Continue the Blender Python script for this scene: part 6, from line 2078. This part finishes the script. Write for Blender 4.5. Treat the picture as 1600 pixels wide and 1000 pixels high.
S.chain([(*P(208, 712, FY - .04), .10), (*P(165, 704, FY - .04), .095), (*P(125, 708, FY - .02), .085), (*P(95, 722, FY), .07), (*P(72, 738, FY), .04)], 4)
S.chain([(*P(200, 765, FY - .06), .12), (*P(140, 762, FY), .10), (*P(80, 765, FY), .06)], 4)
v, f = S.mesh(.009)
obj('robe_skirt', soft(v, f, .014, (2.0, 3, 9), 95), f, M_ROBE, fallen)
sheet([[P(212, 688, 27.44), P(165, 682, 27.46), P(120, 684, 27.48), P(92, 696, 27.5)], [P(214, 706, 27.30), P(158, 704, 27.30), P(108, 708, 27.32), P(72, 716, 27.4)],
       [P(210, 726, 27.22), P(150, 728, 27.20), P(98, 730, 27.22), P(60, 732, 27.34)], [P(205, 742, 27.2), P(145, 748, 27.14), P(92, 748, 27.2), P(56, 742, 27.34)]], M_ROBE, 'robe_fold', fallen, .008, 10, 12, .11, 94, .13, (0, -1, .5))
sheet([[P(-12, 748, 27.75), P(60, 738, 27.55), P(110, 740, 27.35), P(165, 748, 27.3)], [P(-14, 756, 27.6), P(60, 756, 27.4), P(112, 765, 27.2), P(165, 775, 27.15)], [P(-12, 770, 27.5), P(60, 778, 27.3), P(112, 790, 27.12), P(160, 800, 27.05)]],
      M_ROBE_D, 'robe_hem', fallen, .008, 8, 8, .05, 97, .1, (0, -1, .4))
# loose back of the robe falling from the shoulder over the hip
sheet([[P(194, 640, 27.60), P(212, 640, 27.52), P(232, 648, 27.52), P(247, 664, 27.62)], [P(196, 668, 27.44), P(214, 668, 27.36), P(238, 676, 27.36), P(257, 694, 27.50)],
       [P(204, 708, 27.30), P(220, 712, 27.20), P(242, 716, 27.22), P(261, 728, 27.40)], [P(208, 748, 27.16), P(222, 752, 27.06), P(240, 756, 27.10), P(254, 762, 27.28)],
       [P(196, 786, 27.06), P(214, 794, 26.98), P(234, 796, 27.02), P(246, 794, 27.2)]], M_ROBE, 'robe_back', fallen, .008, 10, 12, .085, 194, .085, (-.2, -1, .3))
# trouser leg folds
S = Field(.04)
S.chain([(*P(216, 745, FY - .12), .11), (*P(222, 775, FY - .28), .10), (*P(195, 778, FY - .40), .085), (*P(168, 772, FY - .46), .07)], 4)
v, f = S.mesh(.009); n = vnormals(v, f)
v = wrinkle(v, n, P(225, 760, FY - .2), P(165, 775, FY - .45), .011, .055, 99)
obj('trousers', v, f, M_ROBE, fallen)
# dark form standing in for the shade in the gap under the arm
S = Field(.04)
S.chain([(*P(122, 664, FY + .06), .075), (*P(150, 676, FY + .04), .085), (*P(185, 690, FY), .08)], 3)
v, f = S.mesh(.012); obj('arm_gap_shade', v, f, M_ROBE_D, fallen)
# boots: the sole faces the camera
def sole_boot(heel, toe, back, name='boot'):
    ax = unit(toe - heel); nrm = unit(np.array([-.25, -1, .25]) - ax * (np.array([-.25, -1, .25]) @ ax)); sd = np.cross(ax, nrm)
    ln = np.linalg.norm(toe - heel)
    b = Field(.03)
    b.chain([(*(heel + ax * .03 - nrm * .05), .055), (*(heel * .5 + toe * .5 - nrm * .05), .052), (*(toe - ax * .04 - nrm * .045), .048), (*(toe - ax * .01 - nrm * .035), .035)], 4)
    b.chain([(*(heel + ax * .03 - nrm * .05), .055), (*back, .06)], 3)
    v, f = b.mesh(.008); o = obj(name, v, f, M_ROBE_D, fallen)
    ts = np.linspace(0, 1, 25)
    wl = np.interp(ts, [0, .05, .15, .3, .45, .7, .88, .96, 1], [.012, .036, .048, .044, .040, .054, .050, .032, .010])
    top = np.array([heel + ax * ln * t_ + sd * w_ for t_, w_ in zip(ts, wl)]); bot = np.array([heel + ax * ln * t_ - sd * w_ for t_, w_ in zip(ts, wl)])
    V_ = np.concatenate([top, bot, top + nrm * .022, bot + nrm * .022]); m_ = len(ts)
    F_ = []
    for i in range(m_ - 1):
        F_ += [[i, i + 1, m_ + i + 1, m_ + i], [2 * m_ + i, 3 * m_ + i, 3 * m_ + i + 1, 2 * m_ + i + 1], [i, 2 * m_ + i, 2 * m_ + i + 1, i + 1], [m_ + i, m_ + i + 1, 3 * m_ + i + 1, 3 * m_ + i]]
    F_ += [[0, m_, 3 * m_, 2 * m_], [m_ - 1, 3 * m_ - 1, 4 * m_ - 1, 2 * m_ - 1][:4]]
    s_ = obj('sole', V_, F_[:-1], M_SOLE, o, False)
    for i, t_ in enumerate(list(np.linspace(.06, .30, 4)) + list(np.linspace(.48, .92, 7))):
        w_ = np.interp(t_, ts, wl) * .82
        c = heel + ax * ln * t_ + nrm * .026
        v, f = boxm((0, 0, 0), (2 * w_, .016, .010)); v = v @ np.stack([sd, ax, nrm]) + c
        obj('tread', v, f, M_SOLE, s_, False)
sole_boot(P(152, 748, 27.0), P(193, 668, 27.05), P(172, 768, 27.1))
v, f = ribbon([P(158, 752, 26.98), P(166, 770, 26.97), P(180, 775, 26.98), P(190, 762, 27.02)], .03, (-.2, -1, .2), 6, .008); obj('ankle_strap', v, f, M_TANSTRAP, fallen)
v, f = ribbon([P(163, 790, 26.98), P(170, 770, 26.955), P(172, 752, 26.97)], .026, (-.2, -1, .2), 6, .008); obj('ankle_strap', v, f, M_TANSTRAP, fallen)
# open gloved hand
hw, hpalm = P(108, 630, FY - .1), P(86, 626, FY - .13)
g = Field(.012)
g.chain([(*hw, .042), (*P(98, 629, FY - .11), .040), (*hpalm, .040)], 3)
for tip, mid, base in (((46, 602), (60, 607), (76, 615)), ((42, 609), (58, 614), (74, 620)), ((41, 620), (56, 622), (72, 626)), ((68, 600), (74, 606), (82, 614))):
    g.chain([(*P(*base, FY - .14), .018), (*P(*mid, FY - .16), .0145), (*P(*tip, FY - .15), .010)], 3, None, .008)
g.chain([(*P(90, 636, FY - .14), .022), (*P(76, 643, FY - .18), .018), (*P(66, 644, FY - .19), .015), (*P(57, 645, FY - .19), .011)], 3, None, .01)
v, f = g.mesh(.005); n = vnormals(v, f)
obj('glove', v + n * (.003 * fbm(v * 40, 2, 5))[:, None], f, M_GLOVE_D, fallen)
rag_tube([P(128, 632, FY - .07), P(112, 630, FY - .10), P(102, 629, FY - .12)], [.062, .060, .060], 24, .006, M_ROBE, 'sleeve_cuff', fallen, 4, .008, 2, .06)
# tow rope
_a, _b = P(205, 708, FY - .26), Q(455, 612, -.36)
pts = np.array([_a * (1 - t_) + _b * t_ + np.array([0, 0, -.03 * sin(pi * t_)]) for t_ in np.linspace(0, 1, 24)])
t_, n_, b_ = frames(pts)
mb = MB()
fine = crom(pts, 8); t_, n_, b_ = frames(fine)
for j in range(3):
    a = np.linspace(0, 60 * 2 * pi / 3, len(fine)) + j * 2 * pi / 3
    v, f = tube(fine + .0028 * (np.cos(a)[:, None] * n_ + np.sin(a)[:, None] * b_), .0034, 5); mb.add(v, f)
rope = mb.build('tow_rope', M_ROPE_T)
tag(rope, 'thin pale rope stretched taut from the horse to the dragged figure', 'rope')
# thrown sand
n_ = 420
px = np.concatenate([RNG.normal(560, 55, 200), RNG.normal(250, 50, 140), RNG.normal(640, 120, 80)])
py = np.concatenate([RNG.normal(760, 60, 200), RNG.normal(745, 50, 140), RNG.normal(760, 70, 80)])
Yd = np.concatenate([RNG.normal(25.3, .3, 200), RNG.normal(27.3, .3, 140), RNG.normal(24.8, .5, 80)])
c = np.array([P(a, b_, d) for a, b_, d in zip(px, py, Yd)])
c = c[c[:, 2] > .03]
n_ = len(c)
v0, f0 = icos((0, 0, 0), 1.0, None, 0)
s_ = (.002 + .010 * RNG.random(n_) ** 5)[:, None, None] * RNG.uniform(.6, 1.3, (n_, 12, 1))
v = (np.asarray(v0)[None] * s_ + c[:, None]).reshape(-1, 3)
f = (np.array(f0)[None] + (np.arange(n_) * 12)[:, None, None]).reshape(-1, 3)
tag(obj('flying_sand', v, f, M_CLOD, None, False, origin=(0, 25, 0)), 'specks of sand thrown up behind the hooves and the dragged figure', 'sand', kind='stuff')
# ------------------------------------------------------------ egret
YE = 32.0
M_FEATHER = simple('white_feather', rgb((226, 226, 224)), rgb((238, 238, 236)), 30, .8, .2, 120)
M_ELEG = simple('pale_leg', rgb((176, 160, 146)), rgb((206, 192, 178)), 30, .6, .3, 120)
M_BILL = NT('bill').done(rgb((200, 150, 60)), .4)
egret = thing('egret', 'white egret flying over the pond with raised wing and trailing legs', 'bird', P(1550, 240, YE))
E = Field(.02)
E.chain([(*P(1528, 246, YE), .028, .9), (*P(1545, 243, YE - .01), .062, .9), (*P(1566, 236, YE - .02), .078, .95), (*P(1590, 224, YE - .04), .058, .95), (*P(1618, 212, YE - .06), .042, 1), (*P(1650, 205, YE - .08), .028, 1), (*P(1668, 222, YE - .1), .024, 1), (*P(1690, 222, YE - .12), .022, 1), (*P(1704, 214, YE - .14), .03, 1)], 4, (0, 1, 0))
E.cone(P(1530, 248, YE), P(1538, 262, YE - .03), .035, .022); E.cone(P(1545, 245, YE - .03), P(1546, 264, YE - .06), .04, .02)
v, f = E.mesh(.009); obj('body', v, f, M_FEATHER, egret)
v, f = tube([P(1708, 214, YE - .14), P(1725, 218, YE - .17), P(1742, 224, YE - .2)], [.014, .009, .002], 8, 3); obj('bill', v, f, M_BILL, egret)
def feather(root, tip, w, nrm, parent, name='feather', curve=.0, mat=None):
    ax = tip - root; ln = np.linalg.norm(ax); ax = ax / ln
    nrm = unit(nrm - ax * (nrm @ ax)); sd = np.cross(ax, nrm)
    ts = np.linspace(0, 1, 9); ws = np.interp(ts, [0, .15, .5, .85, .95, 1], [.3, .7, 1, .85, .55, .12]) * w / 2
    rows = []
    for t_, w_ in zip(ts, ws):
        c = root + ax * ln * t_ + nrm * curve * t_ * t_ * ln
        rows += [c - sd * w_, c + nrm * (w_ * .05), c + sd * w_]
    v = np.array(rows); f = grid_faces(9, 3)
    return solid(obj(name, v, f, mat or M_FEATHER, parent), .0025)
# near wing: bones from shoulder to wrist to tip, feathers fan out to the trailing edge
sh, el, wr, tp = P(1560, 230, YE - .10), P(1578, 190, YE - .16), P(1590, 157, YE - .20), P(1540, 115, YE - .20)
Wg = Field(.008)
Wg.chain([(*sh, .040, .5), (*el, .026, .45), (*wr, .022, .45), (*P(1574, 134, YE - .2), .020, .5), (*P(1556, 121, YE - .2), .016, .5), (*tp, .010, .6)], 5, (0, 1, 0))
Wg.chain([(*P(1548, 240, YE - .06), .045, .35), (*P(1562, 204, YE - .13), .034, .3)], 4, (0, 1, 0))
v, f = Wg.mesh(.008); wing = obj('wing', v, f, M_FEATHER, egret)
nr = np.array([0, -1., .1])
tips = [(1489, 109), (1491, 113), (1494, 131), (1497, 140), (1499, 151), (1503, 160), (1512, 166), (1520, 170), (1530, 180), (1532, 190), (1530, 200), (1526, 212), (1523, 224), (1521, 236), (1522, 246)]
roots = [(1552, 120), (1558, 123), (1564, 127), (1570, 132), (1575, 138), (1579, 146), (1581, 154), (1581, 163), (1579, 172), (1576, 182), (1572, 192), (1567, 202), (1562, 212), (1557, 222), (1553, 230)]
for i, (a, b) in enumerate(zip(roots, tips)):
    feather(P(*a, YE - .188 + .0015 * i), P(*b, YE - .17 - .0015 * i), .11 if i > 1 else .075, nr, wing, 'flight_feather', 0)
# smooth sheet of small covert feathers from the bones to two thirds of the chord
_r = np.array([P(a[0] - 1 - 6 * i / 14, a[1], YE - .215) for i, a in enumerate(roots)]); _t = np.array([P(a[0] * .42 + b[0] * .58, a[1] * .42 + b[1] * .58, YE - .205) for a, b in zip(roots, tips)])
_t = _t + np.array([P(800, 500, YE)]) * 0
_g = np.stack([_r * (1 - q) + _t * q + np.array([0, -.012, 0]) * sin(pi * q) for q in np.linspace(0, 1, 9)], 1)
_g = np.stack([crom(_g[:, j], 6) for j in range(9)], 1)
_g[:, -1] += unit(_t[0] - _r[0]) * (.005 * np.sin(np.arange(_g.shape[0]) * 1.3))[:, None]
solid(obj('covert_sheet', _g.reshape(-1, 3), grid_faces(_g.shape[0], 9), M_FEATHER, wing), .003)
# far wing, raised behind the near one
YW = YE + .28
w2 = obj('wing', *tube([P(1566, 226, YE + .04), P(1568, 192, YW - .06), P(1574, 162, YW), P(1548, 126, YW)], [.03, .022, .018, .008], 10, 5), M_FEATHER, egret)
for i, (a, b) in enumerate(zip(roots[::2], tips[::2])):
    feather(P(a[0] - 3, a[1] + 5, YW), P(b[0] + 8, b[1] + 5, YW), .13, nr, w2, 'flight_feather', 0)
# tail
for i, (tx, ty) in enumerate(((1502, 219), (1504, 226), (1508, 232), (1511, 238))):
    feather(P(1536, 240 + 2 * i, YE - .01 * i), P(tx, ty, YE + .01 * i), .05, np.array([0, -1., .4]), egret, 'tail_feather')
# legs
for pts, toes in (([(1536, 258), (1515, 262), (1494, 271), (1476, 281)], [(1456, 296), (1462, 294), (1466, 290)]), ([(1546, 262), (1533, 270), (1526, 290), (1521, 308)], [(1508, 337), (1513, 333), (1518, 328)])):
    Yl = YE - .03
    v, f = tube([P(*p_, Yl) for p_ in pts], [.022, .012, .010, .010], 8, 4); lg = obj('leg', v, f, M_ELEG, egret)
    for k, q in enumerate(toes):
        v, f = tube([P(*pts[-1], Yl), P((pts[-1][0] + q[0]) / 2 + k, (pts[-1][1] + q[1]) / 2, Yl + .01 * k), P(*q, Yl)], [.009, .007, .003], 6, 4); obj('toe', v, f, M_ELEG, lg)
........
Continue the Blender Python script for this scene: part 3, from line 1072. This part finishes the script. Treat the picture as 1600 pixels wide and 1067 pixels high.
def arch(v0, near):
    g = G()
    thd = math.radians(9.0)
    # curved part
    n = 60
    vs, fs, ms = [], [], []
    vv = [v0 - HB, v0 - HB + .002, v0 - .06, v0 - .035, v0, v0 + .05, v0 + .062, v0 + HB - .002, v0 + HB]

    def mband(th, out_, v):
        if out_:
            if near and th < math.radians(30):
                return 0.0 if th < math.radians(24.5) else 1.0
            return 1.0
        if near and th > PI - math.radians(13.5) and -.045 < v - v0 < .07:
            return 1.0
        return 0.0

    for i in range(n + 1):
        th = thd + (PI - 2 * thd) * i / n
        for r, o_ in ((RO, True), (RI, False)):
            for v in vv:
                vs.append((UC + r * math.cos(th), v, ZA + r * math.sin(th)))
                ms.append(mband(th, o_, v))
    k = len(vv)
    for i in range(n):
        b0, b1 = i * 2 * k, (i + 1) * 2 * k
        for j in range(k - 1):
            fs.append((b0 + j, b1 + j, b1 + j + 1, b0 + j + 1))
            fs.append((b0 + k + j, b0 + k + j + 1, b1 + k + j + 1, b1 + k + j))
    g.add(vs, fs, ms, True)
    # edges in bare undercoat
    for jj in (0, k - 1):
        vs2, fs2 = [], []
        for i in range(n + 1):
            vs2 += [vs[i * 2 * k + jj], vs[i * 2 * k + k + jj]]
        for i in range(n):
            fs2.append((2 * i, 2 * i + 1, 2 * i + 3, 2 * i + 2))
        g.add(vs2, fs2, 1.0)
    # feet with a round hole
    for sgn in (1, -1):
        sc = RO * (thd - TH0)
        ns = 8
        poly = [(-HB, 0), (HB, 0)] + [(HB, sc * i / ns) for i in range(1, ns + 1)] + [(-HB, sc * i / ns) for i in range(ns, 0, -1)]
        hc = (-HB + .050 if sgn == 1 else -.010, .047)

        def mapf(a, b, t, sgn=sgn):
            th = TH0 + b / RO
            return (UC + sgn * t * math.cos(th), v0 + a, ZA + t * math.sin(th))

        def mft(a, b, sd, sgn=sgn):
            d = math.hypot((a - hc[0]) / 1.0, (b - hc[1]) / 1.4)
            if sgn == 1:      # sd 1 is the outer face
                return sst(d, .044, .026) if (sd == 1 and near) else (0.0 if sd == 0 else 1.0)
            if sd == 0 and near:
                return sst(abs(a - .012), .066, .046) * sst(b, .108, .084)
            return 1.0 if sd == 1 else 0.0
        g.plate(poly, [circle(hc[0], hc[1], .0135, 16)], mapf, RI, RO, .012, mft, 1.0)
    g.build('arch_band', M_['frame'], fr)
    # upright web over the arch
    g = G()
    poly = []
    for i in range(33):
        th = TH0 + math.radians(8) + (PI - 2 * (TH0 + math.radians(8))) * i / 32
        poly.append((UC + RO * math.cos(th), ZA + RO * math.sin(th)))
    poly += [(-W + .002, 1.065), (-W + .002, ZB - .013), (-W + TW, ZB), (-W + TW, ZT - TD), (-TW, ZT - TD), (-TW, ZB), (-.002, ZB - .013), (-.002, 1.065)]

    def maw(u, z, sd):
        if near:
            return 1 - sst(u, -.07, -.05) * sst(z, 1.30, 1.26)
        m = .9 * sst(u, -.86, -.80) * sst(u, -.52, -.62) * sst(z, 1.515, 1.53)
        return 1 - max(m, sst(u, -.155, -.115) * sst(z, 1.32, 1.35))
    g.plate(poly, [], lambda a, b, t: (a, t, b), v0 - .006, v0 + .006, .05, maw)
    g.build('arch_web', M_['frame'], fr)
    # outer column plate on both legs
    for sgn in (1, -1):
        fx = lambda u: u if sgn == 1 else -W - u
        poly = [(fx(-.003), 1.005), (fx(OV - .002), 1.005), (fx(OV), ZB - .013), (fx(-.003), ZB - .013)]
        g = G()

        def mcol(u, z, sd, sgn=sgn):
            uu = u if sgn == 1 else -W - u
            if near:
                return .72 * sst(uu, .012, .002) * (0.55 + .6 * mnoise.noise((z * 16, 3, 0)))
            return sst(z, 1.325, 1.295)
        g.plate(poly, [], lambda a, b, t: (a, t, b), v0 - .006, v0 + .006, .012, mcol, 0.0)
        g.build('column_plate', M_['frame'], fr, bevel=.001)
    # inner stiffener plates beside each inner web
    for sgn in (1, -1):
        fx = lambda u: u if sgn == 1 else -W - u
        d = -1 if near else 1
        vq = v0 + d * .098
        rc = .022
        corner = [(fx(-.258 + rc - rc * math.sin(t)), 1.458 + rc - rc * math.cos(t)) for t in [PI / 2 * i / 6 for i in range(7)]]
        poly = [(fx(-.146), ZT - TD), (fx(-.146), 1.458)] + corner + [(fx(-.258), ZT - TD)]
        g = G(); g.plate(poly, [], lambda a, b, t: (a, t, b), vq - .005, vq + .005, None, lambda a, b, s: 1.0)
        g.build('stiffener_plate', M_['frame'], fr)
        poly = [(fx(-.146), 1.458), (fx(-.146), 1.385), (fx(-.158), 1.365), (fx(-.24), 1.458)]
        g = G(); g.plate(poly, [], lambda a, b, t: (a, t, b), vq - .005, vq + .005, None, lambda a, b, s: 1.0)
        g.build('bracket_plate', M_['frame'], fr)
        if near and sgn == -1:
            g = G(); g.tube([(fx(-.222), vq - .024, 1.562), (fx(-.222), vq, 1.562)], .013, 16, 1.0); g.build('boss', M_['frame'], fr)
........
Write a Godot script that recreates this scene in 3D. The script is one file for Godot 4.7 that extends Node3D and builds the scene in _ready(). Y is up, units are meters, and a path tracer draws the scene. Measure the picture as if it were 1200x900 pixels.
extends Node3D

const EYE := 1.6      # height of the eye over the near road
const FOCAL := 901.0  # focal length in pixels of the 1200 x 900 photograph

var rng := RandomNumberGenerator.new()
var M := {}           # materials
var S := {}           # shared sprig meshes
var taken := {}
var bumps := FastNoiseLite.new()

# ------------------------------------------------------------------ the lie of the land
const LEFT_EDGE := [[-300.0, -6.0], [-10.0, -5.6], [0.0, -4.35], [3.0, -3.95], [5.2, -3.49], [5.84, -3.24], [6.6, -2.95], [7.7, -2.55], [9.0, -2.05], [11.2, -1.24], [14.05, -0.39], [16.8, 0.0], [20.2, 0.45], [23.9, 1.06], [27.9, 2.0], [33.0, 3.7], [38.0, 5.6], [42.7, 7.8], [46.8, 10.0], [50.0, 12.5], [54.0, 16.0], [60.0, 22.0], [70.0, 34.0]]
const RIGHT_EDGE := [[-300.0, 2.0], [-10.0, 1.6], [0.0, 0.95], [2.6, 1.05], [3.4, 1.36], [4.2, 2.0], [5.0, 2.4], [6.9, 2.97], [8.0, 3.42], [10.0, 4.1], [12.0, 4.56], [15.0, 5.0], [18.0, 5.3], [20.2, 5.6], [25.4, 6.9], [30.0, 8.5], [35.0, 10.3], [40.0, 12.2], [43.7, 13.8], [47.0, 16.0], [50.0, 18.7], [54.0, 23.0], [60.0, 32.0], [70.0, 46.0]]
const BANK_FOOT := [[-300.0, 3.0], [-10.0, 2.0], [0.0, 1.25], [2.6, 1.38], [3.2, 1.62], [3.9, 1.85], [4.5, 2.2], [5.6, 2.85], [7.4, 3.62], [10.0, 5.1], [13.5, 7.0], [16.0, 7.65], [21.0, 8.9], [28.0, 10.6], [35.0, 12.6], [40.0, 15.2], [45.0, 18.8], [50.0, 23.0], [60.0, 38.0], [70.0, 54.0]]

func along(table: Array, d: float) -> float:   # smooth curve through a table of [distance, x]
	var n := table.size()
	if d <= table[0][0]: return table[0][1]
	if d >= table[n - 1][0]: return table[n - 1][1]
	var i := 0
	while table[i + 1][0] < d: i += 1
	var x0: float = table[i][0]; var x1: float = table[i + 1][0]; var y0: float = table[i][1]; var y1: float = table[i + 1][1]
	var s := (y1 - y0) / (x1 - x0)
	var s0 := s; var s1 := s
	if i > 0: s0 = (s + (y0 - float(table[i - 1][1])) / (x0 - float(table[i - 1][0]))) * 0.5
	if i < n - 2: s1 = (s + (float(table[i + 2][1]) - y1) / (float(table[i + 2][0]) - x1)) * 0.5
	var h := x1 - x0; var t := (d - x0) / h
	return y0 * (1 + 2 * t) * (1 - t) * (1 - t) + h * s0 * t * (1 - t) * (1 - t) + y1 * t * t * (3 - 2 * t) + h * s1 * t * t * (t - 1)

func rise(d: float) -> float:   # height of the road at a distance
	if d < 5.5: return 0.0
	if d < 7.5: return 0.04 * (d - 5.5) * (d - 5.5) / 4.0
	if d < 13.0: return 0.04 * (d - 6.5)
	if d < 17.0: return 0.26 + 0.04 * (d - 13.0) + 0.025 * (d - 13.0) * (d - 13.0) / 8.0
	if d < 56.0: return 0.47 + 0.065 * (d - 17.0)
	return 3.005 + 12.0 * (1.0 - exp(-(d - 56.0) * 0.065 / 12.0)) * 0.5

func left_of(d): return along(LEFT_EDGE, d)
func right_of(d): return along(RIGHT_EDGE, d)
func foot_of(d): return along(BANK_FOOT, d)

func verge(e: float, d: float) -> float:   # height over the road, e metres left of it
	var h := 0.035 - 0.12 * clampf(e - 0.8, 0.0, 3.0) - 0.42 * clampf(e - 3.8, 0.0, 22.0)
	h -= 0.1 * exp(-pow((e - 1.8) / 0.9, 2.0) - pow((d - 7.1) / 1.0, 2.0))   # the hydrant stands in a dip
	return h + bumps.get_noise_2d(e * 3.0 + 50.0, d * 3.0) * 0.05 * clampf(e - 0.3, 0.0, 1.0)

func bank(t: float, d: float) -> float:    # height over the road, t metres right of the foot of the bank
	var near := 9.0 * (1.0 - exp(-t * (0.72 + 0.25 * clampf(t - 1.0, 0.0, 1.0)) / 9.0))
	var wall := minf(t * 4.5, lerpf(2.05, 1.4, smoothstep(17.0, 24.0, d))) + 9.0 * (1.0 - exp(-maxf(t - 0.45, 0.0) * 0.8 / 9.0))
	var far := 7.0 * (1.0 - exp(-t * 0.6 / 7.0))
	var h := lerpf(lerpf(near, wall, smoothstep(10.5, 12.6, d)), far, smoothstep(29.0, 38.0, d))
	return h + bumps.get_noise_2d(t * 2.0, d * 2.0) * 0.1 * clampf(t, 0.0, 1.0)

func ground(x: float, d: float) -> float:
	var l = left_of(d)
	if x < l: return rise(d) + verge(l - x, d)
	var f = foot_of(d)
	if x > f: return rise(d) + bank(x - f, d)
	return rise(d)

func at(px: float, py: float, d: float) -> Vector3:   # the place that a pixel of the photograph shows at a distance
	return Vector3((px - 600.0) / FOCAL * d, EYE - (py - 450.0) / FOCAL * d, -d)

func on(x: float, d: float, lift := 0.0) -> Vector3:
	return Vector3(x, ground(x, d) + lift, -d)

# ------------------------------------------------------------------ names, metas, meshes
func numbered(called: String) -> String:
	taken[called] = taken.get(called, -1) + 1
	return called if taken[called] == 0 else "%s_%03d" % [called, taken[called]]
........
What is asked: Pick out all lines from the data above in which the word "part" appears.

The completed task:
Continue the Blender Python script for this scene: part 6, from line 2078. This part finishes the script. Write for Blender 4.5. Treat the picture as 1600 pixels wide and 1000 pixels high.
Continue the Blender Python script for this scene: part 3, from line 1072. This part finishes the script. Treat the picture as 1600 pixels wide and 1067 pixels high.
    # curved part